I want to buy my darn speakers!!!!!!!! Fatty xin bought it already. urghhh! I'm loving it so much and i cant wait to buy it! but have to go all the way to jurong point challenger! only there have stock. just in case you want to see how lovely it look like, here it is!!
To me this is like definitely worth the price!! (S$75) and the sound system is really GOOD!
so gonna get this in no time!!! muahahahaha! next time i can just blast music when nobody is at home. HOHOHO! :P
Anyway, the things that i want to buy is like never ending. LOL! & i realised i bought 4 5 or 6 pieces of new clothes using my parent ka-ching. guilty much ):
OHYES! AND I WANT TO WATCH SO MANY MOVIES LAH!!!!
THIS ARE THE MOVIES I WANNA WATCH:
want to watch x-men then green lantern then hangover 2 then something borrowed then pirates of the carribean! but rahhhh!! I have not movie partner ): will you, whoever is reading this, watch it with me ): sighhhhhhhh! ohno, sound damn desperate. No worry, I AM NOT!
i think this is more than enough for today.
Goodbye my beloved readers ;) i wonder who the hell will read this anyway. HAHA!
oh! except for roxanne who told me that she visits here everyday. mad girl. HAHAHAHA!

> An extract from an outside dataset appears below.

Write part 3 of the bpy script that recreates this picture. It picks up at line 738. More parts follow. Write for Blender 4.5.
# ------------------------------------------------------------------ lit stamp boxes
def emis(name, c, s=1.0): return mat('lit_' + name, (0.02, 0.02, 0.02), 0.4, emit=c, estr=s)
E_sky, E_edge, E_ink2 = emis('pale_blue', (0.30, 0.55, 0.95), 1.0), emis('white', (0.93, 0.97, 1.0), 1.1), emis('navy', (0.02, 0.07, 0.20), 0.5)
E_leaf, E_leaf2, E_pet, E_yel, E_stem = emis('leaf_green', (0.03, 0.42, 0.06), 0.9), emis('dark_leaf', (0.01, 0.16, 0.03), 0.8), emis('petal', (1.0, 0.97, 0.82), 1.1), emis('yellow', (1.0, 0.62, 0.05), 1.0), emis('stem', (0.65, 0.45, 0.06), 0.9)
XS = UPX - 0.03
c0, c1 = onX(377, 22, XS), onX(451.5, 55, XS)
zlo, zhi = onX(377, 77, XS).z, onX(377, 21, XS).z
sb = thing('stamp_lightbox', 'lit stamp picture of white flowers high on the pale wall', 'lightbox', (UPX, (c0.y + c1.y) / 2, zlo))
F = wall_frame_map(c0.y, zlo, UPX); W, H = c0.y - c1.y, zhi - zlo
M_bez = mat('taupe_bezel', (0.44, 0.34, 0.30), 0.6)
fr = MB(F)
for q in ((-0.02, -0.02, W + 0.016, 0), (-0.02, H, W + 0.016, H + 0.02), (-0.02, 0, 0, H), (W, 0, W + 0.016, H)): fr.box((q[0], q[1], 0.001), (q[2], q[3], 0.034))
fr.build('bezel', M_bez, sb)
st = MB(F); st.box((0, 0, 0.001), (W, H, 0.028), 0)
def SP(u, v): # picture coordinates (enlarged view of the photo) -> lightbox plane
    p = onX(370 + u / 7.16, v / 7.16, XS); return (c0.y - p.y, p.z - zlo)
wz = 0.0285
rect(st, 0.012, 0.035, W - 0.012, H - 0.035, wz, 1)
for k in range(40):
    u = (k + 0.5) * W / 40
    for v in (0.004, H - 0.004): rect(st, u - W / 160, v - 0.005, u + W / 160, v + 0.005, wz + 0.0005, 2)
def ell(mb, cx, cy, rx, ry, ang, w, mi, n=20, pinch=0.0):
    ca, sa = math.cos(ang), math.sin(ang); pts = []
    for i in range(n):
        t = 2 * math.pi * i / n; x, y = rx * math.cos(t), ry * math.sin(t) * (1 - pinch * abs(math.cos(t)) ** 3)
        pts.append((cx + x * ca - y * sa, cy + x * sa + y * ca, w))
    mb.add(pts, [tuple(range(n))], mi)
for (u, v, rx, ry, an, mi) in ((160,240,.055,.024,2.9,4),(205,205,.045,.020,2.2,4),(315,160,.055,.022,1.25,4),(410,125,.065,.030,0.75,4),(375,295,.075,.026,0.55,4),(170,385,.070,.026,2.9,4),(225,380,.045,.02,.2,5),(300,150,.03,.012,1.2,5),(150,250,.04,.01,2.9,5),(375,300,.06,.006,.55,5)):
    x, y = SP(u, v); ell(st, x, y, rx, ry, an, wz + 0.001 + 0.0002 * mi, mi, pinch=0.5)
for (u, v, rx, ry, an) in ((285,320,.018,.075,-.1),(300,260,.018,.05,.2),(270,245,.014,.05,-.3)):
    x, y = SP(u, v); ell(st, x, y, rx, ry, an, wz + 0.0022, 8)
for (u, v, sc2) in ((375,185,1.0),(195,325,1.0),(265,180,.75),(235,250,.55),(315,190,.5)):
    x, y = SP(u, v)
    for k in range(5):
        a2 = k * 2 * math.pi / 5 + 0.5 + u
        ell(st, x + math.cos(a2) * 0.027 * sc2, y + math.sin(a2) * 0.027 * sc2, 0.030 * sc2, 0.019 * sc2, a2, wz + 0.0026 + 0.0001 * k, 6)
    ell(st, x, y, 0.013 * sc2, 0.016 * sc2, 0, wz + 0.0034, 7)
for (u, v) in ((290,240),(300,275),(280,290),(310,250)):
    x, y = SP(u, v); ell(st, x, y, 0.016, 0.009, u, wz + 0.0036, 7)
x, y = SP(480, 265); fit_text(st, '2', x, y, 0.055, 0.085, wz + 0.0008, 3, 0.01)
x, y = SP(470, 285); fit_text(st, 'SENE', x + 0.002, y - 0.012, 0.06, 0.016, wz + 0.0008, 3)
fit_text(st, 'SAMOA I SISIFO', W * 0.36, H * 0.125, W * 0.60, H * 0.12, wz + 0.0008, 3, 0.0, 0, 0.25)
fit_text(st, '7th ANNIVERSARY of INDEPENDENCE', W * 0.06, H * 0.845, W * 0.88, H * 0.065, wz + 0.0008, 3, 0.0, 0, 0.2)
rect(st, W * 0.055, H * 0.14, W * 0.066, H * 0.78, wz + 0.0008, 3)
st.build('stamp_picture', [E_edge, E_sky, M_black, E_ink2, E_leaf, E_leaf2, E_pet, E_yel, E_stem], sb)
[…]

Whatever shit life throws at you, you've got to find that strength to brave through it. And alot of times, that strength come from the people around us. The greatest glory in living, is never failing, but rising each time we fall. Sometimes, failure can quite possibly be the best thing ever happened. You just have to find the strength and belief in yourself to continue living even when the world turn it's back on you. Just remember, that you're never alone, there will always be someone who cares...
Labels: The winds and the waves are always on the side of the ablest navigators.